Thursday, June 28, 2012

Dungeons & Dragons: Ace Attorney (Part 1)

As a gamer of many stripes, I have played a lot of different games.  I have been doing so for the better part of thirty years.  As I have been creating characters for Dungeons & Dragons: Encounters, I have tried to think of iconic, interesting, or just damn awesome figures from games that deserve representation within the framework.  Sometimes, I come up with one, like Leisure Suit Larry, and I find a way to work it into the D&D framework in a way that seems to fit.  In other situations, I sit for months trying to find a way to get it to work, often to no avail.  Occasionally, though, months and months of sitting manifests in ways I never would have imagined.

I started playing Phoenix Wright: Ace Attorney before going to law school.  I used to always insist that I was "training" for my big days as a lofty attorney.  I would never have believed that somebody could make a classic adventure game out of comical parody courtroom drama, but they did.  The characters were ridiculous, entertaining, and all around awesome.  As I fell knee deep into Dungeons & Dragons character development, I felt like I wanted to find a way to capture some of those characters into the D&D game.

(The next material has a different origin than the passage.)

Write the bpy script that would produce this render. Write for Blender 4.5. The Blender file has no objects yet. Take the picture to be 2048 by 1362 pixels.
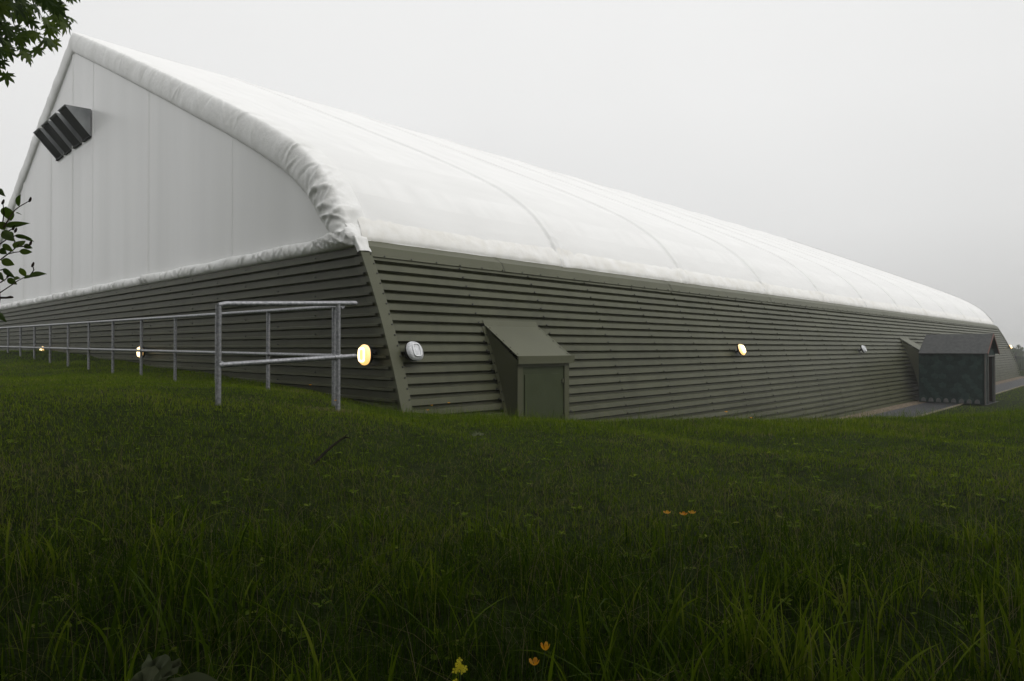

The challenge proved harder than I anticipated.  Making Phoenix Wright proved more difficult than I had imagined.  What I wanted was some sort of psychic, ranged defender.  I wanted to find a character that felt like he did what Phoenix Wright did so the re-skinning would be simple.  After months of struggle, I gave up.  But, in that time, something else came to mind.  There was a character, easily captured within the game rules, that I could make.  From that, I began to work.

The fabled "Devil Prosecutor," Miles Edgeworth.
Former student of Manfred von Karma...
When I thought "Miles Edgeworth," I immediately went to "Infernal Pact Warlock."  After a little look at that, I thought that I could do better.  I wanted something that would feel like it came out of the game.  Setting people on fire did not capture the Miles Edgeworth I had hoped for.  As I flipped through the Warlock options, though, I came across the Dark Pact and the Sorcerer-King Pact, both options that could be easily adapted to serve as my favorite prosecutor.  [Author's Note: I did spend two years working at a prosecutor's office and, although I do adore the character Miles Edgeworth, I actually seriously question his effectiveness as a prosecutor.]  After toying with both, the Sorcerer-King Pact seemed like a simpler option for new players and an easier way to capture it into the "Edgeworth" character.

Warlock aficionados will likely detect that I have broken up the Warlock's Curse power into *four* different abilities on the card.  Honestly, that was done to make the Warlock's Curse power more digestible for new players.  It is a huge block of text that is quite confusing for players new and old.  In this format, I had hoped to present it in a way that was functional and easy to understand.  Of course, as I had chosen the Sorcerer-King Pact, I had to introduce a way to track "fell might."  It did not take long to develop and system, though, and from that Miles Edgeworth was born into the world of Dungeons & Dragons.

[Note: I posted an "alternate image" version that matches better with the other Ace Attorney characters presented on this blog.]